İşçinin işyerine olan katkıları sebebiyle işverenin memnuniyetini ifade etmek üzere bir defada veya dönemsel olarak belli zaman dilimlerinde ya da işçiyi ilgilendiren doğum, ölüm, evlenme gibi sebeplere bağlı olarak yapılan ücretin eki niteliğindeki ödemeler ikramiye olarak adlandırılabilir.
İkramiye bireysel ya da toplu iş sözleşmeleri ile kararlaştırılabilir. İş sözleşmesinde kararlaştırılmamış olsa dahi, işverence tek taraflı olarak düzenli şekilde yapılan ikramiye ödemesinin “işyeri şartı” olduğu kabul edilmelidir.
Somut uyuşmazlıkta, davacı işyerinde yıllık bir buçuk maaş tutarında ikramiye ödenmesi yönünde işyeri uygulaması bulunduğunu ileri sürmüştür. Davacı şahitlerinin anlatımı ile işyerinde, yılda iki defa ücretin % 15 oranında ikramiye ödenmesi yönünde uygulama bulunduğunu anlaşılmaktadır. Bilirkişi tarafından ikramiye uygulamasının yıllık bir buçuk maaş tutarında ödenmesi yönünde olduğu kabul edilerek hesaplama yapılması hatalıdır. Taraflar arasında ki ikramiye uygulamasına ilişkin yazılı delil ibraz edilmediğinden, şahit beyanlarına göre yılda iki defa maaşın % 15 kadar ikramiye uygulaması bulunduğu kabul edilerek sonuca ulaşılmalıdır.
3-Davacı 2008 yılı Nisan ve Mayıs ayı ücreti ile bu aylara ilişkin çocuk yardımı ve yakacak yardımının ödenmediğini ileri sürmektedir.
Davalı işveren tarafından dosya içerisine ibraz edilen ücret bordroları ve banka kayıtlarının incelenmesinde, işçinin Nisan 2008 ücretinin banka hesabına 2008 yılı Temmuz ve Eylül aylarında ödendiği anlaşılmaktadır.
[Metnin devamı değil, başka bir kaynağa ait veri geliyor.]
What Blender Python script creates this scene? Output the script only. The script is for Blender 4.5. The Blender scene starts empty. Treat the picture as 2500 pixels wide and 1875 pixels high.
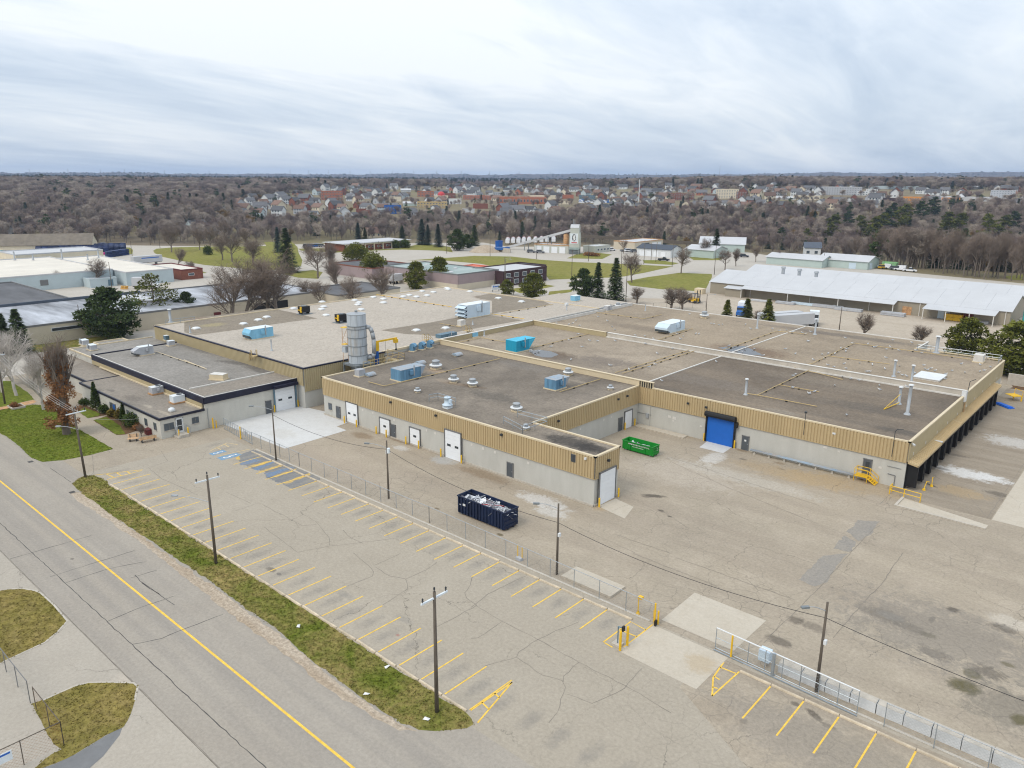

Yapılan ödeme miktarlarının davacının hak kazandığı ücret, çocuk ve yakacak yardımı alacaklarından mahsup edilmemesi de isabetsizdir.
Sonuç:
Temyiz olunan kararın, yukarıda yazılı sebeplerden dolayı BOZULMASINA, peşin alınan temyiz harcının istek halinde ilgiliye iadesine, 11.11.2014 tarihinde oybirliğiyle karar verildi.